French Dressing, Swan Theatre, Yeovil

THE name of the French fin de siecle comic dramatist Georges Feydeau is synonymous with bedroom farce – but, in the age of #MeToo and the constrictions of cancel culture, is there still a place for his fizzy confections of mistaken identities and thwarted illicit pleasures?

That may be the inevitable response to a Feydeau farce in 2022, but, on the other hand, isn’t there something really rather wonderful about a play which sends up mothers-in-law, pompous husbands with flirty mistresses and “faithful” wives with their own dalliances, and sexual frustration bursting out of every overtightened set of stays or stuffed shirt?

This is not to say that translator-director John Crabtree’s new version of Feydeau’s 1888 farce Tailleur des Dames is exactly refreshing – it’s a period piece, sexist, dated and beyond improbable! But it’s worth remembering, as Crabtree says in his director’s note, the great John Gielgud’s comment that “Feydeau works best when he’s played by solid middle-aged actors who are almost past the time for sexual frolics.”

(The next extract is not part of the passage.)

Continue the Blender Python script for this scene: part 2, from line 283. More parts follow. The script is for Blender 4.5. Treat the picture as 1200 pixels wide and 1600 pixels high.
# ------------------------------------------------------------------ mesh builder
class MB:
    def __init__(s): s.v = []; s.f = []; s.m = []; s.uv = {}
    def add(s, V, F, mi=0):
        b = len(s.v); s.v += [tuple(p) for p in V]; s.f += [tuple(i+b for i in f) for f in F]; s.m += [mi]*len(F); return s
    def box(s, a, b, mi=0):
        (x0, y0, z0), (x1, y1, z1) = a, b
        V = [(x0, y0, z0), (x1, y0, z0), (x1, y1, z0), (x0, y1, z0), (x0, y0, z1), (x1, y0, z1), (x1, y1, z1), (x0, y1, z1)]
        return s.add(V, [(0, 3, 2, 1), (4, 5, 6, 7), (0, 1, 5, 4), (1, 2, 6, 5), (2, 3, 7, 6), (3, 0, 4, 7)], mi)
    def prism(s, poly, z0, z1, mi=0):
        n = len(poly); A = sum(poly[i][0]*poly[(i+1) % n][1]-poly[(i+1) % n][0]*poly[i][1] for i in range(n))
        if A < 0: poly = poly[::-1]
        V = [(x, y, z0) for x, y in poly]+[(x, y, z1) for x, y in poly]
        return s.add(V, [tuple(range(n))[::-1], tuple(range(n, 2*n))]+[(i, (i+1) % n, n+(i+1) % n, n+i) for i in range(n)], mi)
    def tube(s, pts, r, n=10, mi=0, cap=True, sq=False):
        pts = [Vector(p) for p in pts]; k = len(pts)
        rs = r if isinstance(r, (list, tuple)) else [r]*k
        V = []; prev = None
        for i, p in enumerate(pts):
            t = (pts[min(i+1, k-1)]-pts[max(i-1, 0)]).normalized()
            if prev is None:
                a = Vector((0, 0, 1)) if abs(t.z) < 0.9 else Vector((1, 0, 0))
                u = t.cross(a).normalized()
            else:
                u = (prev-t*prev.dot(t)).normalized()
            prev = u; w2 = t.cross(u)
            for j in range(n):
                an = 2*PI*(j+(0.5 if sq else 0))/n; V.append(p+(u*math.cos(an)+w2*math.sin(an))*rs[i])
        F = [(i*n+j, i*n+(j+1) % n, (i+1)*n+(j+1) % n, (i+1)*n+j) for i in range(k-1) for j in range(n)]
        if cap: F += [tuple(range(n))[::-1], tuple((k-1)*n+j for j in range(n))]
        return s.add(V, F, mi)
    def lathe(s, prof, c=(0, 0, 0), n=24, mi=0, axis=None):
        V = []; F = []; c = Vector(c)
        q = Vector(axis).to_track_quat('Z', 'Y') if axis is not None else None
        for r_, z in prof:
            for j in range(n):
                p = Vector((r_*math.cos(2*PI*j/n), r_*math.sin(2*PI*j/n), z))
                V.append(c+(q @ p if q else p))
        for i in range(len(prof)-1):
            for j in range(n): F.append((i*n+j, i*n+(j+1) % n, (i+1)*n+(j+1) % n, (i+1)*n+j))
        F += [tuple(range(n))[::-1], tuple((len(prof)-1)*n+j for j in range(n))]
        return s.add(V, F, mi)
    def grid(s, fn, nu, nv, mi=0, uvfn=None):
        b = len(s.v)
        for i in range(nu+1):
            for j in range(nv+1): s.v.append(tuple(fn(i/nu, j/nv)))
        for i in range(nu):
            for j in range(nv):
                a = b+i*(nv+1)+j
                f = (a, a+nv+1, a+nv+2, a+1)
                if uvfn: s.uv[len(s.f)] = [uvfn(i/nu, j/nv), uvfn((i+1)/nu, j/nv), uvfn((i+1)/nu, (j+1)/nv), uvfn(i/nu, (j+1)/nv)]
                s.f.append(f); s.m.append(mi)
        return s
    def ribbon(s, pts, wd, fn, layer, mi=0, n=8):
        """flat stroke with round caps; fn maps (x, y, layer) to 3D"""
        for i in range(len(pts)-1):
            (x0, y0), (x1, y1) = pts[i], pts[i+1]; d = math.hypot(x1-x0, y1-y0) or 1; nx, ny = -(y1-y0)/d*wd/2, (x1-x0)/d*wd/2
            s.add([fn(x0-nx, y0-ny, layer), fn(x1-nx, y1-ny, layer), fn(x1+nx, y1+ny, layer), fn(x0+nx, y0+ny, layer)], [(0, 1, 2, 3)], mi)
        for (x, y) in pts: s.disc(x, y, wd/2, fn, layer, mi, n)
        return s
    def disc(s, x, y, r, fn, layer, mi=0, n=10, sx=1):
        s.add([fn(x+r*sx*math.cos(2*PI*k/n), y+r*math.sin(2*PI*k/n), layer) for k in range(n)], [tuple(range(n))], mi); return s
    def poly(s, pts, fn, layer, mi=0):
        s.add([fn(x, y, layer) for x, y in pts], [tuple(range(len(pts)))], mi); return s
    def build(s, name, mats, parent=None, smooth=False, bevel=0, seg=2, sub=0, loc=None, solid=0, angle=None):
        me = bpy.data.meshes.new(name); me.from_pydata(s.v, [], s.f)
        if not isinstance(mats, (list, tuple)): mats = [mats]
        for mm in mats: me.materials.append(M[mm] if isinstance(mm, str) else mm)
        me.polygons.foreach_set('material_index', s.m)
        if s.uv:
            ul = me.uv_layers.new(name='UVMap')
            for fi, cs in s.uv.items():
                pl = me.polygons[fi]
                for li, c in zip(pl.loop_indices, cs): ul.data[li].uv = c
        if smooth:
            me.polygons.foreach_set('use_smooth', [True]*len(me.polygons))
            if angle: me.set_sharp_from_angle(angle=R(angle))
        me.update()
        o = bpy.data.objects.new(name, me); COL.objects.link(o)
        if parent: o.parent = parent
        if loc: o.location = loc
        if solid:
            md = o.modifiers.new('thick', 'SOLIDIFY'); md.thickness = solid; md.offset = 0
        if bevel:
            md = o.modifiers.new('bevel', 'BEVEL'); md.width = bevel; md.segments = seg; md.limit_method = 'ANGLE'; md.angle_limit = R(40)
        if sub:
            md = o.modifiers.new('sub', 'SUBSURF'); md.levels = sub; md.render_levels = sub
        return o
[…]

What you do need for Feydeau is bucketfuls of bubbly energy – speed is of the essence in farce, and Feydeau absolutely demands it, or the utter nonsense of his stories may overtake your suspension of disbelief.

The plot is far too complicated to describe. Suffice to say that the curtain rises on a scene rich with marital disharmony and the imminent arrival of the wife’s formidable mother (Jo Simpson). Central characters, recently married Dr Hector Moulineaux (Alan Morris) and his young wife Yvonne (Isabella Franco) are estranged, sleeping in separate bedrooms. Hector has been out all night. It’s up to his quick-witted valet (the always suave and elegant Patrick Knox) to attempt to save the situation.

But the arrival in short order of a bumbling friend, Bassinet (Andrew Middleton), Hector’s would-be mistress Suzanne (Tanya Ogden) and her blustering banker husband (Roger Chadbourne) puts paid to any easy resolution to Yvonne’s frustrations or Hector’s sexual stress.

Yeovil’s Swan Theatre is fortunate to have a number of actors whose experience and comic timing ensure that the action moves along at a smart pace. A few opening night nerves and the odd prompt will be ironed out for the rest of the run, ensuring that audiences will go out into the perfumed May nights with a smile.

Congratulations to John Crabtree for his lively resurrection of an early Feydeau success which has been largely forgotten in recent years, and thanks to the Swan Theatre for some silly laughs in these stressful times.